Happily, Jericho was up to the difficult character twist, proving that, despite an absence of some years, he hasn’t lost his edge over his contemporaries.

For his part, John Lloyd in “Honor Thy Father” makes an even more radical shift from his hit rom-com portrayals, to a deep, dark, “dangerous” and even deadly downward spiral to the heart of a good man forced to go really bad.

Gone is the blithe, beaming star of yore, replaced by a character actor who doesn’t care how he looks, and even shaves off his hair at one point to provide a visual correlative for his character’s corrosion—and seething torment.

Based on major character crisis and change, therefore, John Lloyd would appear to have the edge.

Complicit

We further note, however, that there are times in his film’s early part when he’s relatively quiet, complicit and on observant mode.
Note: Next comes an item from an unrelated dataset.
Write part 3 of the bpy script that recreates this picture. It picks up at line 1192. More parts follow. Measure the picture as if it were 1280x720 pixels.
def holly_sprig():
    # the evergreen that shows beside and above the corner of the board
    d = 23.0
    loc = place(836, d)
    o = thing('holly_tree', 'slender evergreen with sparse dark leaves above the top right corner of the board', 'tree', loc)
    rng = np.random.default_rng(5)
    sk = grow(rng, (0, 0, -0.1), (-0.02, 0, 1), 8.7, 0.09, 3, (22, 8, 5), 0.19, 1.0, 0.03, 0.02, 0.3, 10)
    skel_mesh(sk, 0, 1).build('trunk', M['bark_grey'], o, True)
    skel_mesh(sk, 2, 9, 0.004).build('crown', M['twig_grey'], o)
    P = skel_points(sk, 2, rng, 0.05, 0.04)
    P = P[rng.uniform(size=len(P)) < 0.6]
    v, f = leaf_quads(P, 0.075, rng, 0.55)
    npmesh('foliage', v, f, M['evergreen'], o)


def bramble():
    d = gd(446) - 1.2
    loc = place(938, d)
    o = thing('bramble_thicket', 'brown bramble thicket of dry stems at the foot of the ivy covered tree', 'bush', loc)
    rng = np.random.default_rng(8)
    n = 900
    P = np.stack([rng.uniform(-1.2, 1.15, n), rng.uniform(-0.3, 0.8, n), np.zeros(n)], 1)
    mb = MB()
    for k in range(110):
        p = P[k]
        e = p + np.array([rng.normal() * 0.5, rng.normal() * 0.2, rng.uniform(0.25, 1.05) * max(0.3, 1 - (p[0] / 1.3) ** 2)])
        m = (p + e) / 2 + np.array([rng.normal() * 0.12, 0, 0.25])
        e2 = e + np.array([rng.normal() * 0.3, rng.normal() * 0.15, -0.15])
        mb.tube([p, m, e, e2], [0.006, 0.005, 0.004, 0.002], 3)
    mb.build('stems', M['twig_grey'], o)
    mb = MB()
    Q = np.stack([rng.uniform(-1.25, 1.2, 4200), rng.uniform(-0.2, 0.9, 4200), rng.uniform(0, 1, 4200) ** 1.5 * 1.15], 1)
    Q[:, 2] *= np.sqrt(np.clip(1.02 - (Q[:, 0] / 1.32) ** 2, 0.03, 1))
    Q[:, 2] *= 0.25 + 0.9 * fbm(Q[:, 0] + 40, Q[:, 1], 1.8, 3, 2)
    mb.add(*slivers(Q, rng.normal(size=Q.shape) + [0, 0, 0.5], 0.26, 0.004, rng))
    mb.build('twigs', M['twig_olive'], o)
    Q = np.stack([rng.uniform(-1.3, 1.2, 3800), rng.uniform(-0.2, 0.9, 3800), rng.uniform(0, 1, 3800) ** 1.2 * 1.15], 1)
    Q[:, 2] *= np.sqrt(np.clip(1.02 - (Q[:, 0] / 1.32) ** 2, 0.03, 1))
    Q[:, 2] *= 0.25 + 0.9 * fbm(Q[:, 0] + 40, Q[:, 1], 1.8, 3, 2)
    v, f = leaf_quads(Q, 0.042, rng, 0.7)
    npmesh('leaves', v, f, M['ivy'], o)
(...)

In addition, once his character is forced to turn to crime and violence to protect and rescue his family, the focus shifts again to “shared” mode, as other characters and accomplices enter and complicate the conflict.

Yes, they’re there for him, but precious screen time is taken up by having to sketch in their back story, so the storytelling’s focus on its key protagonist is diffused.

Given the excellence of both John Lloyd and Jericho’s characterizations, it’s this “structural” factor that tips the verdict in Jericho’s favor. Yes, John Lloyd went deeper, but Jericho’s film focused more consistently and thus ultimately more strongly on him.

This is not a matter of semantics. Longer and fuller screen presence and involvement actually make greater demands on an actor, because he has more to do—and has to “deliver,” not in occasional dramatic spurts, but all the time.

This may not be as showy as emotional breakdowns and confrontation scenes, but it’s an even tougher and more delicate feat to pull off!